■ EXERCISE PROMPT: Copy every line of the records below where the word "that" occurs.

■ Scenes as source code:
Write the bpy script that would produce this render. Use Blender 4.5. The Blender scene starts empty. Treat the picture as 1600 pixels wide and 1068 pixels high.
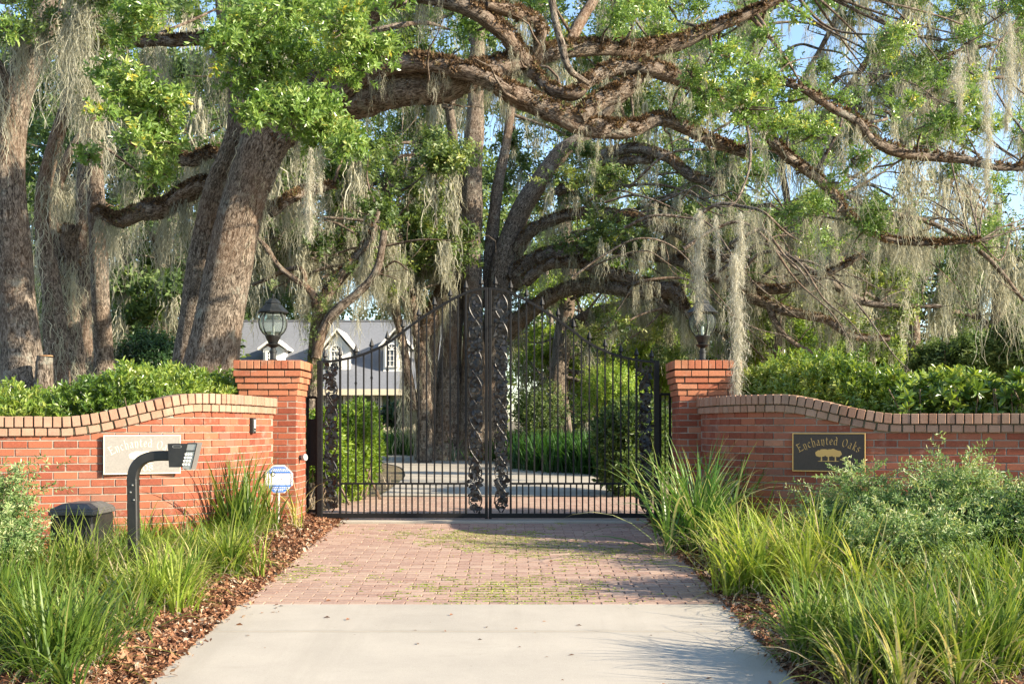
import bpy, math
import numpy as np
from mathutils import Vector, Matrix
R = np.random.default_rng(11)
scene = bpy.context.scene
COL = scene.collection
# ------------------------------------------------------------------ camera, sky, sun, exposure
F = 1850.0; CZ = 1.04                      # focal length in photo pixels, eye height over the gate sill
cam_d = bpy.data.cameras.new("camera"); cam = bpy.data.objects.new("camera", cam_d); COL.objects.link(cam)
cam.location = (0, 0, CZ); cam.rotation_euler = (math.radians(90), 0, 0)
cam_d.sensor_width = 36; cam_d.lens = 36 * F / 1600; cam_d.shift_y = 134 / 1600
cam_d.clip_start = 0.1; cam_d.clip_end = 2000
scene.camera = cam
SUN = Vector((0.92, -0.36, 0.46)).normalized()
elev = math.asin(SUN.z); azim = math.atan2(SUN.x, SUN.y)
w = bpy.data.worlds.new("World"); scene.world = w; w.use_nodes = True
nt = w.node_tree; bg = nt.nodes["Background"]
sk = nt.nodes.new("ShaderNodeTexSky"); sk.sky_type = 'NISHITA'; sk.sun_disc = False
sk.sun_elevation = elev; sk.sun_rotation = azim; sk.air_density = 1.0; sk.dust_density = .5; sk.ozone_density = 2.0
nt.links.new(sk.outputs[0], bg.inputs[0]); bg.inputs[1].default_value = 0.125
sl = bpy.data.lights.new("sun", 'SUN'); sl.energy = 5.0; sl.angle = math.radians(0.6); sl.color = (1.0, 0.87, 0.68)
so = bpy.data.objects.new("sun", sl); COL.objects.link(so); so.rotation_euler = SUN.to_track_quat('Z', 'Y').to_euler()
scene.view_settings.view_transform = 'Standard'; scene.view_settings.look = 'None'
scene.view_settings.gamma = 1.0; scene.view_settings.exposure = 1.5
scene.cycles.max_bounces = 6; scene.cycles.diffuse_bounces = 3; scene.cycles.glossy_bounces = 2
scene.cycles.transmission_bounces = 4; scene.cycles.transparent_max_bounces = 8
scene.render.use_persistent_data = False

# ------------------------------------------------------------------ ground profile and pixel helper
def gz(Y):
    Y = np.asarray(Y, float)
    return np.where(Y < 13.3, 0.0438 * (Y - 13.3), np.where(Y < 18, 0.0, 0.010 * (Y - 18)))
def P(px, py, Y): return np.array([(px - 800) / F * Y, Y, CZ + (668 - py) / F * Y])
def G(px, py):
    Y = 3001.0 / (py - 587.0)
    return np.array([(px - 800) / F * Y, Y, float(gz(Y))])

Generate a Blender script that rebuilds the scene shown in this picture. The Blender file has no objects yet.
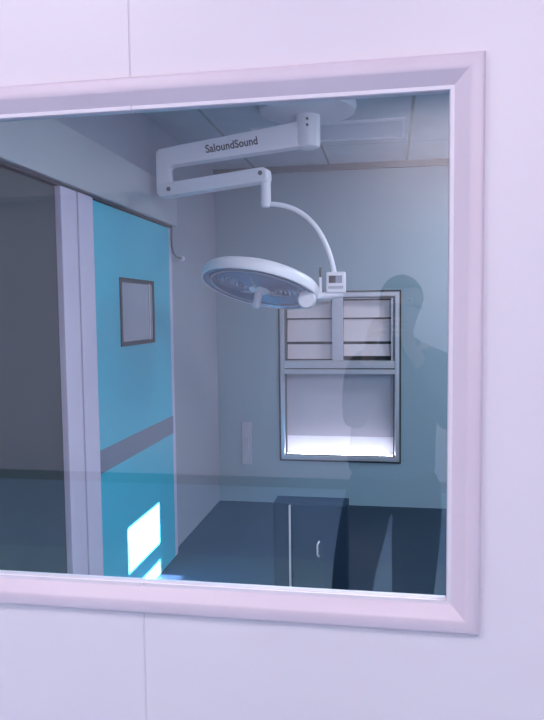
import bpy, bmesh, math, random
from mathutils import Vector, Matrix
random.seed(3)
S = bpy.context.scene
COL = S.collection
R = math.radians

# ------------------------------------------------------------------ materials
def mat(name, col, rough=.5, metal=0., vary=.06, scale=6., bump=0., spec=.5, emit=None, emit_s=0., stretch=None):
    m = bpy.data.materials.new(name); m.use_nodes = True
    nt = m.node_tree; b = nt.nodes['Principled BSDF']
    b.inputs['Roughness'].default_value = rough
    b.inputs['Metallic'].default_value = metal
    b.inputs['Specular IOR Level'].default_value = spec
    tc = nt.nodes.new('ShaderNodeTexCoord'); n = nt.nodes.new('ShaderNodeTexNoise')
    n.inputs['Scale'].default_value = scale; n.inputs['Detail'].default_value = 3
    src = tc.outputs['Object']
    if stretch:
        mp = nt.nodes.new('ShaderNodeMapping'); mp.inputs['Scale'].default_value = stretch
        nt.links.new(src, mp.inputs['Vector']); src = mp.outputs['Vector']
    nt.links.new(src, n.inputs['Vector'])
    r = nt.nodes.new('ShaderNodeValToRGB')
    r.color_ramp.elements[0].position = .3; r.color_ramp.elements[1].position = .7
    r.color_ramp.elements[0].color = [max(0, c*(1-vary)) for c in col] + [1]
    r.color_ramp.elements[1].color = [min(1, c*(1+vary)) for c in col] + [1]
    nt.links.new(n.outputs['Fac'], r.inputs['Fac']); nt.links.new(r.outputs['Color'], b.inputs['Base Color'])
    if bump:
        bp = nt.nodes.new('ShaderNodeBump'); bp.inputs['Strength'].default_value = bump
        bp.inputs['Distance'].default_value = .01
        nt.links.new(n.outputs['Fac'], bp.inputs['Height']); nt.links.new(bp.outputs['Normal'], b.inputs['Normal'])
    if emit:
        b.inputs['Emission Color'].default_value = (*emit, 1); b.inputs['Emission Strength'].default_value = emit_s
    return m

def glass_mat(name, tint, refl):
    m = bpy.data.materials.new(name); m.use_nodes = True
    nt = m.node_tree; nt.nodes.clear()
    out = nt.nodes.new('ShaderNodeOutputMaterial'); mx = nt.nodes.new('ShaderNodeMixShader')
    tr = nt.nodes.new('ShaderNodeBsdfTransparent'); gl = nt.nodes.new('ShaderNodeBsdfGlossy')
    fr = nt.nodes.new('ShaderNodeLayerWeight'); fr.inputs['Blend'].default_value = .25
    mr = nt.nodes.new('ShaderNodeMapRange')
    mr.inputs['To Min'].default_value = refl; mr.inputs['To Max'].default_value = .7
    tr.inputs['Color'].default_value = (*tint, 1); gl.inputs['Roughness'].default_value = .0
    gl.inputs['Color'].default_value = (1, 1, 1, 1)
    pw = nt.nodes.new('ShaderNodeMath'); pw.operation = 'POWER'; pw.inputs[1].default_value = 3
    nt.links.new(fr.outputs['Facing'], pw.inputs[0]); nt.links.new(pw.outputs[0], mr.inputs['Value'])
    nt.links.new(mr.outputs['Result'], mx.inputs['Fac'])
    nt.links.new(tr.outputs['BSDF'], mx.inputs[1]); nt.links.new(gl.outputs['BSDF'], mx.inputs[2])
    nt.links.new(mx.outputs[0], out.inputs['Surface'])
    return m

def ceiling_mat():
    """painted ceiling sheets: thin dark joints every 0.57 m across and 1.2 m along"""
    m = mat('ceiling_sheet', (.50, .56, .63), .6)
    nt = m.node_tree; b = nt.nodes['Principled BSDF']
    geo = nt.nodes.new('ShaderNodeNewGeometry'); sp = nt.nodes.new('ShaderNodeSeparateXYZ')
    nt.links.new(geo.outputs['Position'], sp.inputs[0])
    def joint(sock, off, step, half):
        a = nt.nodes.new('ShaderNodeMath'); a.operation = 'ADD'; a.inputs[1].default_value = off + 10*step
        d = nt.nodes.new('ShaderNodeMath'); d.operation = 'MODULO'; d.inputs[1].default_value = step
        c = nt.nodes.new('ShaderNodeMath'); c.operation = 'LESS_THAN'; c.inputs[1].default_value = 2*half
        nt.links.new(sock, a.inputs[0]); nt.links.new(a.outputs[0], d.inputs[0]); nt.links.new(d.outputs[0], c.inputs[0])
        return c.outputs[0]
    j1 = joint(sp.outputs['X'], -.12+.009, .57, .009); j2 = joint(sp.outputs['Y'], -3.42, 1.2, .004)
    mx = nt.nodes.new('ShaderNodeMath'); mx.operation = 'MAXIMUM'
    nt.links.new(j1, mx.inputs[0]); nt.links.new(j2, mx.inputs[1])
    mc = nt.nodes.new('ShaderNodeMix'); mc.data_type = 'RGBA'
    old = b.inputs['Base Color'].links[0].from_socket
    nt.links.new(mx.outputs[0], mc.inputs['Factor']); nt.links.new(old, mc.inputs['A'])
    mc.inputs['B'].default_value = (.26, .29, .32, 1)
    nt.links.new(mc.outputs['Result'], b.inputs['Base Color'])
    return m

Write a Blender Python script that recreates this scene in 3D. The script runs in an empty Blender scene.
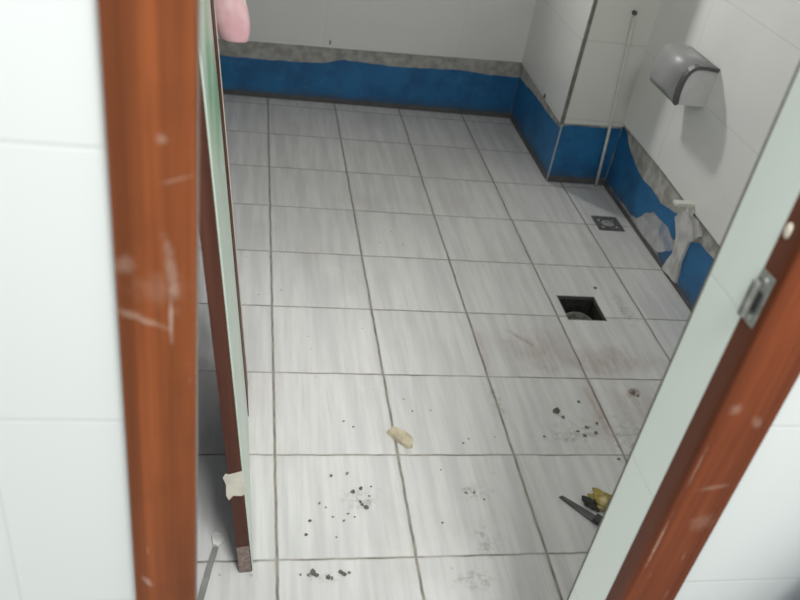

■ SOLUTION TO THIS PROBLEM:
Write the bpy script that would produce this render. Use Blender 4.5. The Blender scene starts empty. Treat the picture as 1600 pixels wide and 1068 pixels high.
Generate a Blender script that rebuilds the scene shown in this picture. The Blender file has no objects yet.
Write a Blender Python script that recreates this scene in 3D. The script runs in an empty Blender scene.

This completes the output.